Yawgoog Scout Reservation (Camp Yawgoog) is very fortunate to have an extensive network of hiking trails spreading throughout more than 1,800 acres (730 hectares) of its property. Some are easy to hike and are close to the campsites, while others feature cliffs and stretch out into miles. In fact, the network extends south into the 1000-acre (400-hectare) Rockville Wildlife Management Area, north into the 14,000-acre (5,700-hectare) Arcadia Wildlife Management Area and westward into the 24,000-acre (9,700-hectare) Pachaug State Forest in Connecticut. The trail network began with the Toad Rock Trail in 1919, followed by the openings of most of the others soon after the forest fire of 1930. This network has provided an enormous wealth of enjoyment for thousands of hikers, fishers, and campers over the decades since then.
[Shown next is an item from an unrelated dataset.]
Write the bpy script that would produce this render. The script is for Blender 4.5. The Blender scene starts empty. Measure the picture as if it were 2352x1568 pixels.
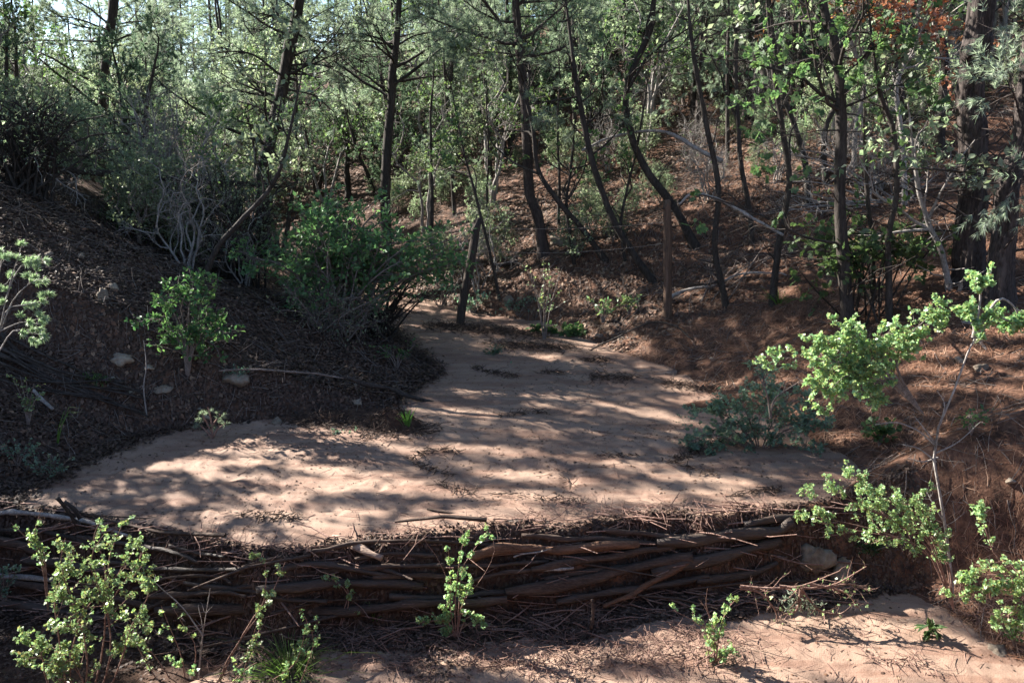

Many people have deeply appreciated this wealth; Chief J. Harold Williams and Philip E. Tracy are two such people. J. Harold Williams served as Scout Executive of Narragansett Council from 1919 to 1962 and Director of Camp Yawgoog from 1919 to 1950; it was during this time that Williams became familiar with the history of the area. He was the primary creator of the trail system; he also was largely responsible for naming many landmarks, like Dinosaur Caves and Smugglers' Cliffs, adding an imaginative dimension to hiking. After more than forty years of experience with Yawgoog, he wrote the original Story of the Yawgoog Trails in 1961, shortly before his retirement the following year. Philip E. Tracy served as Reservation Director from 1971 to 1980; he and other staff wrote additional material for a version of The Story in 1976 to account for changes.

As times change, so do Yawgoog's trails; this is why a revised trail guide has been written. Care has been taken to ensure that new information was added without losing any of the old. This online version has five sections, the first section being a detailed description of the six main trails of camp. The second section lists the older, secondary names of trails while the third section deals with other trails and miscellaneous items. The fourth offers suggested hikes for the Hiking Merit Badge. The fifth part contains brief summaries of the trails to help with hike planning and for quick reference during hikes. Readers looking for a thorough history of the Reservation are encouraged to read The Yawgoog Story by J. Harold Williams and H. Cushman Anthony.

The Hiker of the Yawgoog Trails Award, mentioned in Appendix A, is available to those who hike all six major trails. To make your hike a safe one, please bring insect repellent and drinking water. It is recommended that hikers travel in small patrol-sized groups of at least four people. Please bring along a trash bag to, the words of Mr. Tracy, "Keep the trails clean as you hike so those that follow may enjoy the true beauty of this 'Adventureland of the East'" (Williams and Tracy). Finally, as Chief Williams wrote (Williams and Anthony vol. 1 p. 58):

Give a cheer when your hike leaves camp and another when you return - no matter how tired you may be.